Friday, May 17, 2013

Week 7 reading response: Telling True Stories V/ VI

                 Last week (two weeks ago?  Tough to keep track at this point.) I posted something about "understanding" what a profile is, or how to go about writing one.  I have since realized that I still am very confused.  For the first draft of my profile I wrote essentially the chronology of my subjects life, with what I thought was a separate theme braided in.  I was happy with the draft, but after receiving comments I quickly learned that I was still very far from the elusive "profile" and was left thoroughly miffed.  I am still grappling with these questions: what is a profile? and how do I write one?  These frustrations have run me head on into one of the worst writers blocks of my life and I have not been about to produce a second draft of my profile.  For like of a better word, this is incredibly frustrating for me.
                But how does this tie into this week at all?  How does this pertain to Telling True Stories?  Well, I looked to this weeks reading with hope that I might find something enlightening enough to lift my writers block and allow me to get back on track with this course.  I was left semisatisfied.
                Coincidentally enough, it was Jon Franklin that provided the most helpful advice from this weeks reading.  On page 127, in the third full paragraph he asserts,

"While the writer must draw a true portrait of the character, its can't ever be a complete one; no writer can capture a whole person.  Every person is involved in many parallel, consecutive stories.  I am a writer, teacher, gardener, father, dog owner, and husband.  A story about me couldn't possibly include all those elements.  The reporter usually ends up choosing just one facet of a persona's life.  In a story about a music teacher and her mentorship on one student, her personal life doesn't matter.  If the story is about her life as a barfly six nights a week, then mentoring of the student probably doesn't figure in the story.  A writer chooses what matters."

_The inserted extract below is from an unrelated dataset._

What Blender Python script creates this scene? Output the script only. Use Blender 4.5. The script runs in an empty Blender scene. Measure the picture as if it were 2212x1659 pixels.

This hasen't helped me to nail down a second draft just yet but it has allowed me to think of profile in a different way.  Profile is not about painting a complete picture of somebody, it is about sharing one of their stories or facets of there life and allowing readers to use that as a window through which to examine that person.  I know I just said that this wasn't terribly helpful but physically writing out that last sentence lead to tremendous break though.  I have to go try and write a second draft with this inspiration.  You've all just witnessed the creative process.

TL;DR- I am sorry for being behind, I have hit a roadblock in the quarter/ in my writing and I am doing my best to get back on track.  Fortunately, Jon Franklin saved the day again and I am feeling inspired.  Going to go write a second draft.